Feature or enhancement

Proposal:

In the deepcopy implementation an exception is generated when the memo dict does not contain a key id(memo). We can avoid generating an exception by adding this key when the memo is generated. As a consequence the _keep_alive method is just a single line of code and we can inline this.

There is a behavior change: a call deepcopy(x, {}) works with current main, but will raise an exception (since the key id(memo)) has not been set. This might be acceptable as the documentation states "The memo dictionary should be treated as an opaque object." (see https://docs.python.org/3/library/copy.html).
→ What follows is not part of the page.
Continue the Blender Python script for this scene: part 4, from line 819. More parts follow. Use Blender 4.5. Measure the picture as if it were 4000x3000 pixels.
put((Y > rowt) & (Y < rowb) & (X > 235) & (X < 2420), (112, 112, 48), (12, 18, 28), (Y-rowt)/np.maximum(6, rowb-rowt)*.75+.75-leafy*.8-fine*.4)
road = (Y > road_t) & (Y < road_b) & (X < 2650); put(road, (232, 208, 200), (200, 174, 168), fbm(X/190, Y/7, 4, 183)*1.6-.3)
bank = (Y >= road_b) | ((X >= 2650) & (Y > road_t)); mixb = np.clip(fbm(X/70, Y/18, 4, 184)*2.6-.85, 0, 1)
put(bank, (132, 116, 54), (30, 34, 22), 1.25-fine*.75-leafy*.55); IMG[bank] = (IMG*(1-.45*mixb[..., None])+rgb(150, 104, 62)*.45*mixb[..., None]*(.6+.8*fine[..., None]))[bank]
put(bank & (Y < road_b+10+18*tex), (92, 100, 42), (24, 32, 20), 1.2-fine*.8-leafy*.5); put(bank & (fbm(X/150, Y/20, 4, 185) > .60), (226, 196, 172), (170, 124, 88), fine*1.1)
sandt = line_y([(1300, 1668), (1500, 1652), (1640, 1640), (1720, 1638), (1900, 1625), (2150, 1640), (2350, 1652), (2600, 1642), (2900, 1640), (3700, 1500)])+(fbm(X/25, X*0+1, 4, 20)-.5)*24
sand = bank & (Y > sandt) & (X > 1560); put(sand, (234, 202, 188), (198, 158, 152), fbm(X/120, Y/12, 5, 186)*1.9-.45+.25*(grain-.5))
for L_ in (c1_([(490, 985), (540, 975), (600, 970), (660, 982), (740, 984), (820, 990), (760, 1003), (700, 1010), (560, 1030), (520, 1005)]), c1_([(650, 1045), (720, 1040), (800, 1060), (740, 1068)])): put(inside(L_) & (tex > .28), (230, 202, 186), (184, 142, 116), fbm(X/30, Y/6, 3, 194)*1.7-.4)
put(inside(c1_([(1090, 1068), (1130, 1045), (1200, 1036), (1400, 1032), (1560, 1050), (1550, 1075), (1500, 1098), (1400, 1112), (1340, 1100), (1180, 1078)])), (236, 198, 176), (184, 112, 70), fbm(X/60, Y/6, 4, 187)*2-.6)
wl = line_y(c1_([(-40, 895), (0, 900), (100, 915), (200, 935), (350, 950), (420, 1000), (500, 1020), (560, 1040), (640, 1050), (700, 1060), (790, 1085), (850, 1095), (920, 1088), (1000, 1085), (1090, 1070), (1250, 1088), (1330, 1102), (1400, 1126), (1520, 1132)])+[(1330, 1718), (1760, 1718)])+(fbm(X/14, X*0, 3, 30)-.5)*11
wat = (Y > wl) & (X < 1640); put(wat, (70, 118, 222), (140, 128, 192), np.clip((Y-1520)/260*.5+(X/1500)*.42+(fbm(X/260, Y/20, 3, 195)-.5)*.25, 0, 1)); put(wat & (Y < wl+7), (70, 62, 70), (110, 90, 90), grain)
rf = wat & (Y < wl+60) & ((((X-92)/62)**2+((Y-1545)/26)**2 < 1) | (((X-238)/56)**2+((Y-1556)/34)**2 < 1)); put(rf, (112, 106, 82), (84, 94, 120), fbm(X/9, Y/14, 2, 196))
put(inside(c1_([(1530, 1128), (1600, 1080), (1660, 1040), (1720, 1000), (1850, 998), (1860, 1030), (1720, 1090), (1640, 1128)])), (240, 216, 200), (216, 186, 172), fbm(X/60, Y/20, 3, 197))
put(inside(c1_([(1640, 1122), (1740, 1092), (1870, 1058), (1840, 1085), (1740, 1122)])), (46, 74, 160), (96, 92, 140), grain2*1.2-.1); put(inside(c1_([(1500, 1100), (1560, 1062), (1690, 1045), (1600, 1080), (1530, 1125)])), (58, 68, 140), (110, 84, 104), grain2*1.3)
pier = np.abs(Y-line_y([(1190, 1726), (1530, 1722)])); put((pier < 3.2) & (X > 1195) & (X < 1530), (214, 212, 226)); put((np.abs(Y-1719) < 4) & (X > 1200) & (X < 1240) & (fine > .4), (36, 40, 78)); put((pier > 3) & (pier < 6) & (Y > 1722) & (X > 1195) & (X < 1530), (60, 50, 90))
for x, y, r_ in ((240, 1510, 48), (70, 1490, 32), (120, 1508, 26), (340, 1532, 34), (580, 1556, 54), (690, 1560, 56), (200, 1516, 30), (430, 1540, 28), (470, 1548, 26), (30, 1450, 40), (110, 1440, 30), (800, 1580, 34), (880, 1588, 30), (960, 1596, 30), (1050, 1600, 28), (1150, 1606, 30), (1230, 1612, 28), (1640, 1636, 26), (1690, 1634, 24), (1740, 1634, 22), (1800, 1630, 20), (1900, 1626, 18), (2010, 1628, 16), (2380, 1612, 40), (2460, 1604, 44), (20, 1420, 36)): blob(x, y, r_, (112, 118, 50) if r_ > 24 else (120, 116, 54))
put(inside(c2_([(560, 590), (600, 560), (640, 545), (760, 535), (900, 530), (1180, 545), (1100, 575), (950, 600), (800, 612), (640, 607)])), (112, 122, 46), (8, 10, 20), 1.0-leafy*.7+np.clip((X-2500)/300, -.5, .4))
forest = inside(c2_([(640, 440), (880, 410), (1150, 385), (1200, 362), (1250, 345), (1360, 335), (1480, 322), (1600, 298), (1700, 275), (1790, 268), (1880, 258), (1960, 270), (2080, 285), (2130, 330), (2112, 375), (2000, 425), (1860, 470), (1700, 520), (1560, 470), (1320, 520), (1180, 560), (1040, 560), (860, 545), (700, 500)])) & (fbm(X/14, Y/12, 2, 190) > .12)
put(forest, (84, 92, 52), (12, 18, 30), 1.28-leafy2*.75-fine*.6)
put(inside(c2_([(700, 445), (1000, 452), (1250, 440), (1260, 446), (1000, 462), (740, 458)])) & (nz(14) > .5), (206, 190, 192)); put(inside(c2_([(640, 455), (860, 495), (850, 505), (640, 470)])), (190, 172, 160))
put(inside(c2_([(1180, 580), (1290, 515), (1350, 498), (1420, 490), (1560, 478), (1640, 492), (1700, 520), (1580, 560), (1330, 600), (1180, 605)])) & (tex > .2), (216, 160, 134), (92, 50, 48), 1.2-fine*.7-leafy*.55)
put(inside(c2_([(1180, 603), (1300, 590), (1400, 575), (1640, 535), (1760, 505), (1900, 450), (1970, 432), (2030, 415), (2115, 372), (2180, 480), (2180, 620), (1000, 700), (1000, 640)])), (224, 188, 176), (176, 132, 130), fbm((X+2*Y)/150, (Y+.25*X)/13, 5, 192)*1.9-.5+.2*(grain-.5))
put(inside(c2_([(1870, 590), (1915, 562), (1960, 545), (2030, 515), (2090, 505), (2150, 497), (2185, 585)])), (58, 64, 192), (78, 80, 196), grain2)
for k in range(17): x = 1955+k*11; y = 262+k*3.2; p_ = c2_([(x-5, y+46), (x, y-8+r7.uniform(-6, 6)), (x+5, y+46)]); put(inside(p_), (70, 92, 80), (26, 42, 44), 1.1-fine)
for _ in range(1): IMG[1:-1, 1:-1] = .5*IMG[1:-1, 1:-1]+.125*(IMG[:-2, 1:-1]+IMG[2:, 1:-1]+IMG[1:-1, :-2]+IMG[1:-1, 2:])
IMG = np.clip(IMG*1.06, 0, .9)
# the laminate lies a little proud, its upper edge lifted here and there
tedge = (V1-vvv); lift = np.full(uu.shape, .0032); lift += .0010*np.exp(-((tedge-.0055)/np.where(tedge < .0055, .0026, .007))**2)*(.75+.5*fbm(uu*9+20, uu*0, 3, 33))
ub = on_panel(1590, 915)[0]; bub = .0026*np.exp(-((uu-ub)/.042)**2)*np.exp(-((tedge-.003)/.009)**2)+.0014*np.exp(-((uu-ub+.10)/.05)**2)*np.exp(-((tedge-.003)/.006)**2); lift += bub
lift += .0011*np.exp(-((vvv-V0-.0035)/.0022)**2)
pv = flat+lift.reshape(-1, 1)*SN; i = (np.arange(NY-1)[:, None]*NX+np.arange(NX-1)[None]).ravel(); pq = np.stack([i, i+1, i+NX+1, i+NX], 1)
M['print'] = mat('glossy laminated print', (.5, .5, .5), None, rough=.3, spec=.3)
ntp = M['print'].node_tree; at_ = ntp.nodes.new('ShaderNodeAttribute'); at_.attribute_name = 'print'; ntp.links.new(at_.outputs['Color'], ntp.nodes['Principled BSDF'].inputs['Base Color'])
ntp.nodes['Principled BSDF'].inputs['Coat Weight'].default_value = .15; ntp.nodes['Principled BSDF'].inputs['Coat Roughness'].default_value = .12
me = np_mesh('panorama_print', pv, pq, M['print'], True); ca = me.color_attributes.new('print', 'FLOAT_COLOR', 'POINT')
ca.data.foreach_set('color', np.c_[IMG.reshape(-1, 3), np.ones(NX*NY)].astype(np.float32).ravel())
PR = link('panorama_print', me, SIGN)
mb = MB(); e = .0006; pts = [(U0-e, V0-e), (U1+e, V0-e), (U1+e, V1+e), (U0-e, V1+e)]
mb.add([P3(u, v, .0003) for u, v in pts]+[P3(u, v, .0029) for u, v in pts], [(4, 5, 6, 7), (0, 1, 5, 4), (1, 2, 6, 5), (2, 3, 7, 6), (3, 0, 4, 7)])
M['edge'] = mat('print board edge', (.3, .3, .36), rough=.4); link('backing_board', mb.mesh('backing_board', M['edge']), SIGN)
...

And in the code itself the memo argument is not documented at all

cpython/Lib/copy.py

Lines 3 to 9 in 9aea9c1

Interface summary:
import copy
x = copy.copy(y) # make a shallow copy of y
x = copy.deepcopy(y) # make a deep copy of y
x = copy.replace(y, a=1, b=2) # new object with fields replaced, as defined by `__replace__`

There are some unit tests involving the memo, but those seem to test the behavior of the deepcopy and not of the memo argument.

If the behavior change is not acceptable because memo is part of the public interface, should we then instead document the structure of the argument memo` as being an implementation detail?

The argument _nil as a sentinel to the deepcopy is redundant, as the memo can only contain integers so we can use None instead.

Has this already been discussed elsewhere?